WHAT YOU HAVE TO DO:
Count lines with the string "structure" in them. State the number alone.

begin GIVEN MATERIAL

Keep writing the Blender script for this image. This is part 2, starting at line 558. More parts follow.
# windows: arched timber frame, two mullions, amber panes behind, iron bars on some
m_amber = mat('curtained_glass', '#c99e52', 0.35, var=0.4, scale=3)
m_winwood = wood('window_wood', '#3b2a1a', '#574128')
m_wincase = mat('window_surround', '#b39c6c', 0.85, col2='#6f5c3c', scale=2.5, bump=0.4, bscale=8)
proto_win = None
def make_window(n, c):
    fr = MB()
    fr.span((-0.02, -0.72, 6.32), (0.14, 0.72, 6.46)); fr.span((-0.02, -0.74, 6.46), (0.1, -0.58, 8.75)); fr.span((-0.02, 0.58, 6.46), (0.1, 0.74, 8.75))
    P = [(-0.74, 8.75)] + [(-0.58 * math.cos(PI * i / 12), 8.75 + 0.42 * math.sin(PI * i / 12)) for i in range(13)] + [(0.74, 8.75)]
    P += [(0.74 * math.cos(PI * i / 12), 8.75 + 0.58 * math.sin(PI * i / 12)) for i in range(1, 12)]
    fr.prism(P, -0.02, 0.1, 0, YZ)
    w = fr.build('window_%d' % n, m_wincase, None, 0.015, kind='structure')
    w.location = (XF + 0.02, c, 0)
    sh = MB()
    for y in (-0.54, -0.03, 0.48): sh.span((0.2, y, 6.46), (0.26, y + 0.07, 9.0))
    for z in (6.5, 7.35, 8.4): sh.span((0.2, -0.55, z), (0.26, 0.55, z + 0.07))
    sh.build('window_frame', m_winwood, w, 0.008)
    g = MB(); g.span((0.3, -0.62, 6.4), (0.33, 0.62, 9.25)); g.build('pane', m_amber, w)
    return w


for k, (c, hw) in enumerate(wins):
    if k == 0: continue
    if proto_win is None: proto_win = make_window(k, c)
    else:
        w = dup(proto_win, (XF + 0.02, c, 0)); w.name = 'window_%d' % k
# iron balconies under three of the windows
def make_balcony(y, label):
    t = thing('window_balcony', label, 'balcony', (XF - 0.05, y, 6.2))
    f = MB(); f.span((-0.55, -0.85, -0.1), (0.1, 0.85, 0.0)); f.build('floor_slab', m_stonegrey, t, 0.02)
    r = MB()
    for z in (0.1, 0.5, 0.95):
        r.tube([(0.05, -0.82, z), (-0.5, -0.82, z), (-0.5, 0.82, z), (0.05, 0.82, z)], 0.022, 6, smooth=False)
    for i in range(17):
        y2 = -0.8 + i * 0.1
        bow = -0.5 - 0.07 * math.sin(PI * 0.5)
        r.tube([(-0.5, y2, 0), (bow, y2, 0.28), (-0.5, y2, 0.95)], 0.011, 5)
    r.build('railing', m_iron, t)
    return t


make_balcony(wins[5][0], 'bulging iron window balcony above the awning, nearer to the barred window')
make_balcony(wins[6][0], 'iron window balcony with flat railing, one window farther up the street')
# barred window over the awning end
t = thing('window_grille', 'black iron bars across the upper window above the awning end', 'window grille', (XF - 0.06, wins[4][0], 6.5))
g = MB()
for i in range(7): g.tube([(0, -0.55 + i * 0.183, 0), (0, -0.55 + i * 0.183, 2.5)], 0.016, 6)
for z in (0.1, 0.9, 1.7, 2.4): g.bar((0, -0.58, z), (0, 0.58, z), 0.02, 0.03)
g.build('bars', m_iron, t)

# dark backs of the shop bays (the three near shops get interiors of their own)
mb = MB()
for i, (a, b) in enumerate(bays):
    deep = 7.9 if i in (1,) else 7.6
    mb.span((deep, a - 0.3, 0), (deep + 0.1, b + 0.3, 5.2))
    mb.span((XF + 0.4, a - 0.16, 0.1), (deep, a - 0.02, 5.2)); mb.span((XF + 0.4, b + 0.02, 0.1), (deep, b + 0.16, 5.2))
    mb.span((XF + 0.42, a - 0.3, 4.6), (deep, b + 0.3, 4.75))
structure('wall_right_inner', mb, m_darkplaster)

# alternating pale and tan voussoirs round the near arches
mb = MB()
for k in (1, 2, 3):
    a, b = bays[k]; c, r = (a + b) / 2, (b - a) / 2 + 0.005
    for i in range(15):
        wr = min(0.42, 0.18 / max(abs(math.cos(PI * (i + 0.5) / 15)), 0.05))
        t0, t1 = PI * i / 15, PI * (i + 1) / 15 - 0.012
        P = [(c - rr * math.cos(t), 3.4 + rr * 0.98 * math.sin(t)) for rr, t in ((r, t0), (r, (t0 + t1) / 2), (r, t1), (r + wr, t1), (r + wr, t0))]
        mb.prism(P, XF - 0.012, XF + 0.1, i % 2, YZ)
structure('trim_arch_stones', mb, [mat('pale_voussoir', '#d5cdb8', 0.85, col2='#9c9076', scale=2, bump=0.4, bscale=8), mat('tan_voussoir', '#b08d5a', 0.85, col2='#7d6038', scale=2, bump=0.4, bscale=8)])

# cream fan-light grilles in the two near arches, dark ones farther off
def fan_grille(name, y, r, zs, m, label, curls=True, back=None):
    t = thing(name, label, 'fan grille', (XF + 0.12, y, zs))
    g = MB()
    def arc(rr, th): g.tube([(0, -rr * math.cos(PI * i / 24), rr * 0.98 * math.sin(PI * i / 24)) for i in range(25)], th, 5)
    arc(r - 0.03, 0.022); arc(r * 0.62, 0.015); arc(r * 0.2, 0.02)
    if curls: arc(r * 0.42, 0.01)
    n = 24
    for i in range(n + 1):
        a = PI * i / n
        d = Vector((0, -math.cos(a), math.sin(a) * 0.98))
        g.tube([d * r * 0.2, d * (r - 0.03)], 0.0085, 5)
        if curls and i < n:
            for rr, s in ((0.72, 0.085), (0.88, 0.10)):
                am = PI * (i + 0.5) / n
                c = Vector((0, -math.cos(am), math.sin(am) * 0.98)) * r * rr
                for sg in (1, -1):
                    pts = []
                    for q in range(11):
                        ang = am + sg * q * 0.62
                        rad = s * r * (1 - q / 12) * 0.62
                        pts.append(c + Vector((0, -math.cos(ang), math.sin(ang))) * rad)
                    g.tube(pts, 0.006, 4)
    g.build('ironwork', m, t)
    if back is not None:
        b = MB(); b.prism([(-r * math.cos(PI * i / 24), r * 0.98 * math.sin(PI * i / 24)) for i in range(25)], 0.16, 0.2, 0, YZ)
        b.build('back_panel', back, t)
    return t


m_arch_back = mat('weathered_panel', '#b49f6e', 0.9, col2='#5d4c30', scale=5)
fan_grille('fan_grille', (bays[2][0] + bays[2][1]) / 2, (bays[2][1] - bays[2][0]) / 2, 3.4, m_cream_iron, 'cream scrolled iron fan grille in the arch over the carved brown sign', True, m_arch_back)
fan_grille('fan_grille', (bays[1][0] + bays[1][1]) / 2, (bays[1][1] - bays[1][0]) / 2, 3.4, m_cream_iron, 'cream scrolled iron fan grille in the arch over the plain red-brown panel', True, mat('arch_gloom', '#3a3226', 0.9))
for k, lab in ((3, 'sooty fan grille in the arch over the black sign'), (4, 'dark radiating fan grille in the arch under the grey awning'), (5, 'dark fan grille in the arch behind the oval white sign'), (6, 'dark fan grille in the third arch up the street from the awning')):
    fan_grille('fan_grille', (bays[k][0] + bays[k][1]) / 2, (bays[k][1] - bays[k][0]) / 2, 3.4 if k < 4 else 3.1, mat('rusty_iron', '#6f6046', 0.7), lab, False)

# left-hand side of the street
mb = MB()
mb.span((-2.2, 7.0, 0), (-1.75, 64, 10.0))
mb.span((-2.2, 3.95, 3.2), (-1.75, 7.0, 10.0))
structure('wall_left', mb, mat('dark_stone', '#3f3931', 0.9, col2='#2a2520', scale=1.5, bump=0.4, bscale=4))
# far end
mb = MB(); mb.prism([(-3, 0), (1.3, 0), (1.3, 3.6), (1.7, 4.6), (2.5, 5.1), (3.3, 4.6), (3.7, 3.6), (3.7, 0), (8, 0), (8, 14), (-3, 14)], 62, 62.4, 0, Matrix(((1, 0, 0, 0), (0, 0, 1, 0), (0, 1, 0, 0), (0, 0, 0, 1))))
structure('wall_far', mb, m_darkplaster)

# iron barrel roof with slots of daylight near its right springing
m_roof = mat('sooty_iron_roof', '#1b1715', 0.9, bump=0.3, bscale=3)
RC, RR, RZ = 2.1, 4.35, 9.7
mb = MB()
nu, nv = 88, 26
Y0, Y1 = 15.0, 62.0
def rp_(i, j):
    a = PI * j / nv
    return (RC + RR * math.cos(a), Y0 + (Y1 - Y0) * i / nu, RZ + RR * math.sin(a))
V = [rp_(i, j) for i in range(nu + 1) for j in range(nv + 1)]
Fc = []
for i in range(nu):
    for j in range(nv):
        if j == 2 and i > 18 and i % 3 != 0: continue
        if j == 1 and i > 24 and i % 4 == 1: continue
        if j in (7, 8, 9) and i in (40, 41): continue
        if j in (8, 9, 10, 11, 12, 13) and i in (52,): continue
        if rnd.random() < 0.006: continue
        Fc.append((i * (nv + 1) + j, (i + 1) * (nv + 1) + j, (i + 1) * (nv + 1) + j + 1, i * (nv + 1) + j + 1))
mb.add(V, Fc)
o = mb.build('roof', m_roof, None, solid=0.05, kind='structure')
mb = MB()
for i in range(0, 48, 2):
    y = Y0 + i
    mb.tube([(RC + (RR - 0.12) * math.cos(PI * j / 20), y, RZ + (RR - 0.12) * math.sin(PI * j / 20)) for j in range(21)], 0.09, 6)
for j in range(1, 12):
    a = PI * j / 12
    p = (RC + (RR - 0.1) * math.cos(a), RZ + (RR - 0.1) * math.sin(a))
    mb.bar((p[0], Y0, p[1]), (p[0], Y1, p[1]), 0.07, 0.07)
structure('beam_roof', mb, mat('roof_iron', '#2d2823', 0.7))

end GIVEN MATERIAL

THE RESULT:
7